El secreto de la sabiduría, el poder y el conocimiento, es la humildad.
— Ernest Hemingway

¡Yo me basto y me sobro! Con el entrecejo fruncido y el gesto desafiante, la frase desparrama un tufo de petulancia abrasiva, similar a la rudeza del esmeril que desbasta una superficie noble.
Los conocimientos agregados al cuerpo, el bagaje acumulado por el estudio y la diaria práctica durante ese breve instante que se llama vida, sirven para construir, ayudar, complementar, aglutinar o para destruir, apabullar, presumir, disociar.
No se trata de que una palabra por sí sola suene discordante, de cualquier manera será preciso atender a la inflexión de la voz y a la intención del que habla para desentrañar la carga positiva o negativa de su mensaje. Dependiendo del tono impuesto por el parlante, sabremos si ha blandido una lanza apuntando al corazón del interlocutor o si solo desea transmitirle una idea desprovista de cualquier hálito de autosuficiencia.
Es este último sustantivo —y cómo se emplee— el que alarma cuando se le endosa a una persona. Difícilmente alguien sea acreedor al calificativo de autosuficiente, en su sentido chocante, si antes no ha dado muestras fehacientes de no bastarle con resolver las cosas en su entorno, sino que en franco pisoteo de la estima de los demás, blasona en público de ser él quien mejor las realiza.
Aunque casi siempre le echamos mano a ese vocablo para catalogar una actitud criticable, desprovista de humildad, esa voz también reconoce las virtudes de quienes cumplen bien con lo suyo sin sombra de autobombo. Nos referimos, por ejemplo, a una madre trabajadora soltera, que despierta al cantío de los gallos, prepara a sus hijos para la escuela, anda aprisa hacia el trabajo y de vuelta al hogar trajina en la cocina sin desatender las tareas que los maestros les encomendaron a los niños. Su autosuficiencia, o suficiencia para resolver la vida sin presunciones ni aspavientos, despierta la admiración de cuantos saben de su realidad.
En cambio, el autosuficiente redomado traslada al sentimiento de los demás la alta estima que siente por la cualidad negativa a él atribuida, sin importarle el criterio de los otros. Para reforzar su ego se embadurna con el barniz de la omnisciencia, ese fervor que lo impulsa al alarde de darles a entender a todos su capacidad para conocer de cuantas cosas reales y posibles existen sobre la Tierra.

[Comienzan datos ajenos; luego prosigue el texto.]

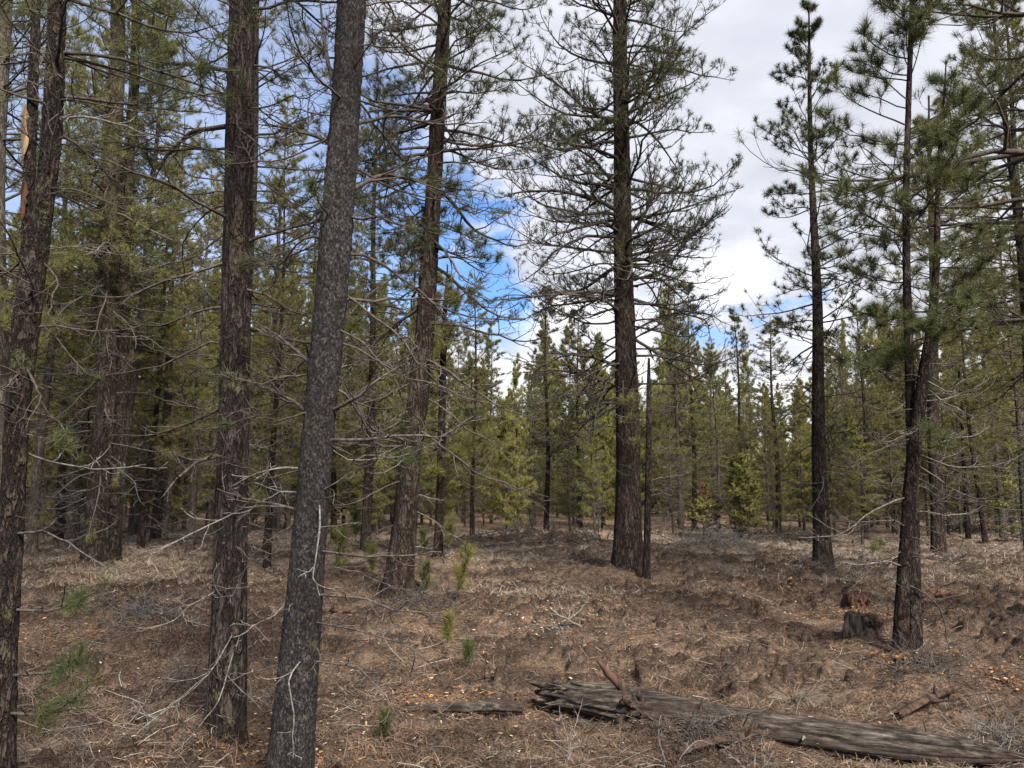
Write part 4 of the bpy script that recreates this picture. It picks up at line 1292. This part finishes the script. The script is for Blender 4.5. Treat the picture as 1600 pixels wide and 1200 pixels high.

Este personaje queda al descubierto no solo cuando habla, también su mímica lo delata. Tras hilvanar su parrafada, hace una pausa, mira en derredor para cerciorarse de que lo atienden con fruición, y entonces realiza una profunda inspiración (como si consumiera el aire del mundo entero). Observa de nuevo a sus interlocutores, mas solo después de creerse aceptado por el auditorio, libera el aire de los pulmones. Mientras más repite el guion, más dueño del entorno se considera.
Un autosuficiente en caída libre sobre cualquier grupo de oyentes horada el escenario cual bomba de fragmentación, difumina, su verbo subestima la inteligencia de quienes lo escuchan, porque su ceguera le impide admitir que —gracias a las oportunidades para estudiar ofrecidas por la Revolución a nuestro pueblo— en disímiles lugares, hasta en los más recónditos, hallamos a personas capaces y sencillas al mismo tiempo.
Mucha razón tenía el escritor y crítico británico John Ruskin, cuando dijo estar convencido de que la primera prueba de un gran hombre consiste en la humildad.